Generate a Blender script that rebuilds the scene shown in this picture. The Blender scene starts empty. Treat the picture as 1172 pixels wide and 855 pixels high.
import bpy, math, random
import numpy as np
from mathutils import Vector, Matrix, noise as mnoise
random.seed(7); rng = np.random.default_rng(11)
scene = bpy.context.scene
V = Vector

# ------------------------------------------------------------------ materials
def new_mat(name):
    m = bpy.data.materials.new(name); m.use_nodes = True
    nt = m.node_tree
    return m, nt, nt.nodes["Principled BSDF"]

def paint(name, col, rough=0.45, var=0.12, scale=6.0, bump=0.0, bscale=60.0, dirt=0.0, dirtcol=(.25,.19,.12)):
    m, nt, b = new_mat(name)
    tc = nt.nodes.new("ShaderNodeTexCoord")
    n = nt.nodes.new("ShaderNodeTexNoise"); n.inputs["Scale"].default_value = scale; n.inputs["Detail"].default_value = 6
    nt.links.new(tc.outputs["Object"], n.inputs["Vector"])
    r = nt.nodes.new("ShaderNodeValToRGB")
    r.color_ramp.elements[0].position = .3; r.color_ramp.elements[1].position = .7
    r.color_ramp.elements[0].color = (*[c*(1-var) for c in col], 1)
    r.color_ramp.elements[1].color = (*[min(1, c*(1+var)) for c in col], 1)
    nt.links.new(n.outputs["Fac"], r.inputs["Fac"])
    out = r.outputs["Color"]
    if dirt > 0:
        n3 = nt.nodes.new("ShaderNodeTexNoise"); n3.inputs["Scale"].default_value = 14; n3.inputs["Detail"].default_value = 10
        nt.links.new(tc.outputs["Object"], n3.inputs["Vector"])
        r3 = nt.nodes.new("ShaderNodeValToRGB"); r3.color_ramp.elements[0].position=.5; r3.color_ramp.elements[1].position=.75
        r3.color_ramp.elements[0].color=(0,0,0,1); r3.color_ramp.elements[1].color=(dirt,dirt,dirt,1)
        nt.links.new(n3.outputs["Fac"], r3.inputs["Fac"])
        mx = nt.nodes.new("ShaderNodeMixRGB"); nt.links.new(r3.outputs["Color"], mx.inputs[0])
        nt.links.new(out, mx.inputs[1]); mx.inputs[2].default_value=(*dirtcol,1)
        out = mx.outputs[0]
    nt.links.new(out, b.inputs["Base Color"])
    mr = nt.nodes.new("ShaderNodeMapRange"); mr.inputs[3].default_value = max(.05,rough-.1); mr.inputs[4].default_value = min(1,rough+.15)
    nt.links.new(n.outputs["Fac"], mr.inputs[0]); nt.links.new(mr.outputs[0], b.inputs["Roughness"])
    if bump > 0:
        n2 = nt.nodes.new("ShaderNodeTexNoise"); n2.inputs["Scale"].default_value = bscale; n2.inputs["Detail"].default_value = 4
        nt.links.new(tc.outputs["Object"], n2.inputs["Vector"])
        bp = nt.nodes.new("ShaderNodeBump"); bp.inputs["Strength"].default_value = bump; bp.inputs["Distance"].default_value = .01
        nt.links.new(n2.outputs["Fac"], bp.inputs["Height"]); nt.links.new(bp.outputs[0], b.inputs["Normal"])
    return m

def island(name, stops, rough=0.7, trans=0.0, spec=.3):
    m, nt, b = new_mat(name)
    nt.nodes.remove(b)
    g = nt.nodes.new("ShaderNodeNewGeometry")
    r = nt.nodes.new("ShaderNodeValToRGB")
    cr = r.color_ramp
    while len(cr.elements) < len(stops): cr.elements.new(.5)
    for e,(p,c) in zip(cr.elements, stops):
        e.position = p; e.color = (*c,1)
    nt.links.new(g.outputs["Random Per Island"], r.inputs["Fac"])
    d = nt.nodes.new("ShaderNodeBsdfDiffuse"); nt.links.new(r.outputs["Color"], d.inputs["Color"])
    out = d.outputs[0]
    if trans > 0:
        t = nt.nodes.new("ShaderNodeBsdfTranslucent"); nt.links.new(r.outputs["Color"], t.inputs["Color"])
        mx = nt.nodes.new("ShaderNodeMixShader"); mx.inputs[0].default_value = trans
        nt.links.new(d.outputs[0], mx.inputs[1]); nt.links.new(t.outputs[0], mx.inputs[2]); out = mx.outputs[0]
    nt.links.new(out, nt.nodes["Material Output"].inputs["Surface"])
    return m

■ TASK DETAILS
Reproduce the complete set of lines precisely as supplied.

■ COMPLETED EXERCISE
Generate a Blender script that rebuilds the scene shown in this picture. The Blender scene starts empty. Treat the picture as 1172 pixels wide and 855 pixels high.
import bpy, math, random
import numpy as np
from mathutils import Vector, Matrix, noise as mnoise
random.seed(7); rng = np.random.default_rng(11)
scene = bpy.context.scene
V = Vector

# ------------------------------------------------------------------ materials
def new_mat(name):
    m = bpy.data.materials.new(name); m.use_nodes = True
    nt = m.node_tree
    return m, nt, nt.nodes["Principled BSDF"]

def paint(name, col, rough=0.45, var=0.12, scale=6.0, bump=0.0, bscale=60.0, dirt=0.0, dirtcol=(.25,.19,.12)):
    m, nt, b = new_mat(name)
    tc = nt.nodes.new("ShaderNodeTexCoord")
    n = nt.nodes.new("ShaderNodeTexNoise"); n.inputs["Scale"].default_value = scale; n.inputs["Detail"].default_value = 6
    nt.links.new(tc.outputs["Object"], n.inputs["Vector"])
    r = nt.nodes.new("ShaderNodeValToRGB")
    r.color_ramp.elements[0].position = .3; r.color_ramp.elements[1].position = .7
    r.color_ramp.elements[0].color = (*[c*(1-var) for c in col], 1)
    r.color_ramp.elements[1].color = (*[min(1, c*(1+var)) for c in col], 1)
    nt.links.new(n.outputs["Fac"], r.inputs["Fac"])
    out = r.outputs["Color"]
    if dirt > 0:
        n3 = nt.nodes.new("ShaderNodeTexNoise"); n3.inputs["Scale"].default_value = 14; n3.inputs["Detail"].default_value = 10
        nt.links.new(tc.outputs["Object"], n3.inputs["Vector"])
        r3 = nt.nodes.new("ShaderNodeValToRGB"); r3.color_ramp.elements[0].position=.5; r3.color_ramp.elements[1].position=.75
        r3.color_ramp.elements[0].color=(0,0,0,1); r3.color_ramp.elements[1].color=(dirt,dirt,dirt,1)
        nt.links.new(n3.outputs["Fac"], r3.inputs["Fac"])
        mx = nt.nodes.new("ShaderNodeMixRGB"); nt.links.new(r3.outputs["Color"], mx.inputs[0])
        nt.links.new(out, mx.inputs[1]); mx.inputs[2].default_value=(*dirtcol,1)
        out = mx.outputs[0]
    nt.links.new(out, b.inputs["Base Color"])
    mr = nt.nodes.new("ShaderNodeMapRange"); mr.inputs[3].default_value = max(.05,rough-.1); mr.inputs[4].default_value = min(1,rough+.15)
    nt.links.new(n.outputs["Fac"], mr.inputs[0]); nt.links.new(mr.outputs[0], b.inputs["Roughness"])
    if bump > 0:
        n2 = nt.nodes.new("ShaderNodeTexNoise"); n2.inputs["Scale"].default_value = bscale; n2.inputs["Detail"].default_value = 4
        nt.links.new(tc.outputs["Object"], n2.inputs["Vector"])
        bp = nt.nodes.new("ShaderNodeBump"); bp.inputs["Strength"].default_value = bump; bp.inputs["Distance"].default_value = .01
        nt.links.new(n2.outputs["Fac"], bp.inputs["Height"]); nt.links.new(bp.outputs[0], b.inputs["Normal"])
    return m

def island(name, stops, rough=0.7, trans=0.0, spec=.3):
    m, nt, b = new_mat(name)
    nt.nodes.remove(b)
    g = nt.nodes.new("ShaderNodeNewGeometry")
    r = nt.nodes.new("ShaderNodeValToRGB")
    cr = r.color_ramp
    while len(cr.elements) < len(stops): cr.elements.new(.5)
    for e,(p,c) in zip(cr.elements, stops):
        e.position = p; e.color = (*c,1)
    nt.links.new(g.outputs["Random Per Island"], r.inputs["Fac"])
    d = nt.nodes.new("ShaderNodeBsdfDiffuse"); nt.links.new(r.outputs["Color"], d.inputs["Color"])
    out = d.outputs[0]
    if trans > 0:
        t = nt.nodes.new("ShaderNodeBsdfTranslucent"); nt.links.new(r.outputs["Color"], t.inputs["Color"])
        mx = nt.nodes.new("ShaderNodeMixShader"); mx.inputs[0].default_value = trans
        nt.links.new(d.outputs[0], mx.inputs[1]); nt.links.new(t.outputs[0], mx.inputs[2]); out = mx.outputs[0]
    nt.links.new(out, nt.nodes["Material Output"].inputs["Surface"])
    return m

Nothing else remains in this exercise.